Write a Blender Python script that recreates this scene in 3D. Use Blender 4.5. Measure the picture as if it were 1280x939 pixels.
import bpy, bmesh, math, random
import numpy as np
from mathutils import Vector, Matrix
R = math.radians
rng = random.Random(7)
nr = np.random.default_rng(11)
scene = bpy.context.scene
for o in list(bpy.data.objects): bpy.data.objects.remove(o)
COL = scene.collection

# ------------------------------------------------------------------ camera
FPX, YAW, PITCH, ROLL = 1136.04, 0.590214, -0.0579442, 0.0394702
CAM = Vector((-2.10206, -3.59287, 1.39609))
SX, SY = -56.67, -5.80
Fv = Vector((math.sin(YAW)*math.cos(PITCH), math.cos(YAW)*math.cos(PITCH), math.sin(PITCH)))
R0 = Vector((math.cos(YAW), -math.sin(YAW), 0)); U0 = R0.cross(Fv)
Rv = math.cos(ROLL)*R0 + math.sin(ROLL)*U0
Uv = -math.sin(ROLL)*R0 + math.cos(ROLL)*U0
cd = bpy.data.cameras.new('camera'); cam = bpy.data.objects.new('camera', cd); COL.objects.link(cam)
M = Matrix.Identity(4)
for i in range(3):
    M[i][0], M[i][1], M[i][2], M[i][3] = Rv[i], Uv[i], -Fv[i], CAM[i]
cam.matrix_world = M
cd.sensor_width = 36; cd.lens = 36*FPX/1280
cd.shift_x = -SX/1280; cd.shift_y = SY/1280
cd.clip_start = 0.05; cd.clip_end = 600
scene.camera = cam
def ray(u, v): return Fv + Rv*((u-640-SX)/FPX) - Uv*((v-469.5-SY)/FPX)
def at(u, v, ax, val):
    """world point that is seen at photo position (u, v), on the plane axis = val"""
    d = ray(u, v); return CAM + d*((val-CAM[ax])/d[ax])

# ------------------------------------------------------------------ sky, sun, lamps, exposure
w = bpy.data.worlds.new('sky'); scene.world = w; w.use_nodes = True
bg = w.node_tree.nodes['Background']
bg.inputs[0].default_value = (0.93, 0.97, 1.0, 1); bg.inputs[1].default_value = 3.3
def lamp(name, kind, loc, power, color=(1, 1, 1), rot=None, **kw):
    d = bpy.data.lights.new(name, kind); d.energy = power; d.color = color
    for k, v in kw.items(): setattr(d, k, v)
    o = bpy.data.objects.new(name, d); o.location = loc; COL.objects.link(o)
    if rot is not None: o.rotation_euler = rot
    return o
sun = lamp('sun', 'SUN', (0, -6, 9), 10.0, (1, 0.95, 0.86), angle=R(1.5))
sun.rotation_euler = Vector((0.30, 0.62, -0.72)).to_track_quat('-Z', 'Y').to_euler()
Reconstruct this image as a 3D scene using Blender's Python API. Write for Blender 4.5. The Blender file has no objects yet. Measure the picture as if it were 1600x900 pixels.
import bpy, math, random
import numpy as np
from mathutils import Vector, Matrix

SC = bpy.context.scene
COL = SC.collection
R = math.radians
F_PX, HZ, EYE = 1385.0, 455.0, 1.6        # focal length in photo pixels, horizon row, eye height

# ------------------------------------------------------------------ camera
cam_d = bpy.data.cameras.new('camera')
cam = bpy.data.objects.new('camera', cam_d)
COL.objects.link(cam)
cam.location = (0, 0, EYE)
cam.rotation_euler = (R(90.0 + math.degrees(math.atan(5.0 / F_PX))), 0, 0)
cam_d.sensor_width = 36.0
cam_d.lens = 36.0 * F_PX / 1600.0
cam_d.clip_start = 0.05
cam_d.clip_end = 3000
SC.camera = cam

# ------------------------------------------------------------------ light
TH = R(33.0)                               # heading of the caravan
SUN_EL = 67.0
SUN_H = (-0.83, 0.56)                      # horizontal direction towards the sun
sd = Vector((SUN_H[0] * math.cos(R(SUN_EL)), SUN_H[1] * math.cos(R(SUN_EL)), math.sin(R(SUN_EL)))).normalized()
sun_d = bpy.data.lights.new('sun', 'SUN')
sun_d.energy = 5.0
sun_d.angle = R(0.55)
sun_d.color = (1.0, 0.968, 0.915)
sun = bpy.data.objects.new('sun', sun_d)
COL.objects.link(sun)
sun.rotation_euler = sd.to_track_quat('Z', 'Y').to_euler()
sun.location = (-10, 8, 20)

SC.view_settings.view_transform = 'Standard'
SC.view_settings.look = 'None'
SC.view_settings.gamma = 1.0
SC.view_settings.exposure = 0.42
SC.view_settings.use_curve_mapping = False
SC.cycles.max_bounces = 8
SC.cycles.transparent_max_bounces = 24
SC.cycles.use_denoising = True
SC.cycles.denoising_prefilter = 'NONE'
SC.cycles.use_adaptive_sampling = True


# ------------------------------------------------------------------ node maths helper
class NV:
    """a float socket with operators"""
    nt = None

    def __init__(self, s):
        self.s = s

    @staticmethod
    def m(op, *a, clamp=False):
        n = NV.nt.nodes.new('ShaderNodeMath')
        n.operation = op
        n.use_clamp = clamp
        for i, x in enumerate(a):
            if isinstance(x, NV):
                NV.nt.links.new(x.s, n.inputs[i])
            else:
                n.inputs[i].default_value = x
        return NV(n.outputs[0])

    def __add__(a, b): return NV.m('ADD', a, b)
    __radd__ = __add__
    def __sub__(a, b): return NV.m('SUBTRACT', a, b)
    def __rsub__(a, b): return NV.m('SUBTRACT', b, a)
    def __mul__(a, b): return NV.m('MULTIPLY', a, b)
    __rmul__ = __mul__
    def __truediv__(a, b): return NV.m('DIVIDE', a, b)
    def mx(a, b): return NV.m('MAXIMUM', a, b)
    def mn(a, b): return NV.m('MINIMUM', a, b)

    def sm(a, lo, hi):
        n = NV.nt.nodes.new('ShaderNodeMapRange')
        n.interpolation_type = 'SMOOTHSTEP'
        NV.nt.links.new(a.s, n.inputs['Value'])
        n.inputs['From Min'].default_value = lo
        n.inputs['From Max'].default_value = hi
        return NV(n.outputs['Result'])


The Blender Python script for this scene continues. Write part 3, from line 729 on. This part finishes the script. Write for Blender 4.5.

^^^^

Extract every line above exactly as it stands.

Write a Blender Python script that recreates this scene in 3D. Use Blender 4.5. Measure the picture as if it were 1280x939 pixels.
import bpy, bmesh, math, random
import numpy as np
from mathutils import Vector, Matrix
R = math.radians
rng = random.Random(7)
nr = np.random.default_rng(11)
scene = bpy.context.scene
for o in list(bpy.data.objects): bpy.data.objects.remove(o)
COL = scene.collection

# ------------------------------------------------------------------ camera
FPX, YAW, PITCH, ROLL = 1136.04, 0.590214, -0.0579442, 0.0394702
CAM = Vector((-2.10206, -3.59287, 1.39609))
SX, SY = -56.67, -5.80
Fv = Vector((math.sin(YAW)*math.cos(PITCH), math.cos(YAW)*math.cos(PITCH), math.sin(PITCH)))
R0 = Vector((math.cos(YAW), -math.sin(YAW), 0)); U0 = R0.cross(Fv)
Rv = math.cos(ROLL)*R0 + math.sin(ROLL)*U0
Uv = -math.sin(ROLL)*R0 + math.cos(ROLL)*U0
cd = bpy.data.cameras.new('camera'); cam = bpy.data.objects.new('camera', cd); COL.objects.link(cam)
M = Matrix.Identity(4)
for i in range(3):
    M[i][0], M[i][1], M[i][2], M[i][3] = Rv[i], Uv[i], -Fv[i], CAM[i]
cam.matrix_world = M
cd.sensor_width = 36; cd.lens = 36*FPX/1280
cd.shift_x = -SX/1280; cd.shift_y = SY/1280
cd.clip_start = 0.05; cd.clip_end = 600
scene.camera = cam
def ray(u, v): return Fv + Rv*((u-640-SX)/FPX) - Uv*((v-469.5-SY)/FPX)
def at(u, v, ax, val):
    """world point that is seen at photo position (u, v), on the plane axis = val"""
    d = ray(u, v); return CAM + d*((val-CAM[ax])/d[ax])

# ------------------------------------------------------------------ sky, sun, lamps, exposure
w = bpy.data.worlds.new('sky'); scene.world = w; w.use_nodes = True
bg = w.node_tree.nodes['Background']
bg.inputs[0].default_value = (0.93, 0.97, 1.0, 1); bg.inputs[1].default_value = 3.3
def lamp(name, kind, loc, power, color=(1, 1, 1), rot=None, **kw):
    d = bpy.data.lights.new(name, kind); d.energy = power; d.color = color
    for k, v in kw.items(): setattr(d, k, v)
    o = bpy.data.objects.new(name, d); o.location = loc; COL.objects.link(o)
    if rot is not None: o.rotation_euler = rot
    return o
sun = lamp('sun', 'SUN', (0, -6, 9), 10.0, (1, 0.95, 0.86), angle=R(1.5))
sun.rotation_euler = Vector((0.30, 0.62, -0.72)).to_track_quat('-Z', 'Y').to_euler()
Reconstruct this image as a 3D scene using Blender's Python API. Write for Blender 4.5. The Blender file has no objects yet. Measure the picture as if it were 1600x900 pixels.
import bpy, math, random
import numpy as np
from mathutils import Vector, Matrix

SC = bpy.context.scene
COL = SC.collection
R = math.radians
F_PX, HZ, EYE = 1385.0, 455.0, 1.6        # focal length in photo pixels, horizon row, eye height

# ------------------------------------------------------------------ camera
cam_d = bpy.data.cameras.new('camera')
cam = bpy.data.objects.new('camera', cam_d)
COL.objects.link(cam)
cam.location = (0, 0, EYE)
cam.rotation_euler = (R(90.0 + math.degrees(math.atan(5.0 / F_PX))), 0, 0)
cam_d.sensor_width = 36.0
cam_d.lens = 36.0 * F_PX / 1600.0
cam_d.clip_start = 0.05
cam_d.clip_end = 3000
SC.camera = cam

# ------------------------------------------------------------------ light
TH = R(33.0)                               # heading of the caravan
SUN_EL = 67.0
SUN_H = (-0.83, 0.56)                      # horizontal direction towards the sun
sd = Vector((SUN_H[0] * math.cos(R(SUN_EL)), SUN_H[1] * math.cos(R(SUN_EL)), math.sin(R(SUN_EL)))).normalized()
sun_d = bpy.data.lights.new('sun', 'SUN')
sun_d.energy = 5.0
sun_d.angle = R(0.55)
sun_d.color = (1.0, 0.968, 0.915)
sun = bpy.data.objects.new('sun', sun_d)
COL.objects.link(sun)
sun.rotation_euler = sd.to_track_quat('Z', 'Y').to_euler()
sun.location = (-10, 8, 20)

SC.view_settings.view_transform = 'Standard'
SC.view_settings.look = 'None'
SC.view_settings.gamma = 1.0
SC.view_settings.exposure = 0.42
SC.view_settings.use_curve_mapping = False
SC.cycles.max_bounces = 8
SC.cycles.transparent_max_bounces = 24
SC.cycles.use_denoising = True
SC.cycles.denoising_prefilter = 'NONE'
SC.cycles.use_adaptive_sampling = True


# ------------------------------------------------------------------ node maths helper
class NV:
    """a float socket with operators"""
    nt = None

    def __init__(self, s):
        self.s = s

    @staticmethod
    def m(op, *a, clamp=False):
        n = NV.nt.nodes.new('ShaderNodeMath')
        n.operation = op
        n.use_clamp = clamp
        for i, x in enumerate(a):
            if isinstance(x, NV):
                NV.nt.links.new(x.s, n.inputs[i])
            else:
                n.inputs[i].default_value = x
        return NV(n.outputs[0])

    def __add__(a, b): return NV.m('ADD', a, b)
    __radd__ = __add__
    def __sub__(a, b): return NV.m('SUBTRACT', a, b)
    def __rsub__(a, b): return NV.m('SUBTRACT', b, a)
    def __mul__(a, b): return NV.m('MULTIPLY', a, b)
    __rmul__ = __mul__
    def __truediv__(a, b): return NV.m('DIVIDE', a, b)
    def mx(a, b): return NV.m('MAXIMUM', a, b)
    def mn(a, b): return NV.m('MINIMUM', a, b)

    def sm(a, lo, hi):
        n = NV.nt.nodes.new('ShaderNodeMapRange')
        n.interpolation_type = 'SMOOTHSTEP'
        NV.nt.links.new(a.s, n.inputs['Value'])
        n.inputs['From Min'].default_value = lo
        n.inputs['From Max'].default_value = hi
        return NV(n.outputs['Result'])


The Blender Python script for this scene continues. Write part 3, from line 729 on. This part finishes the script. Write for Blender 4.5.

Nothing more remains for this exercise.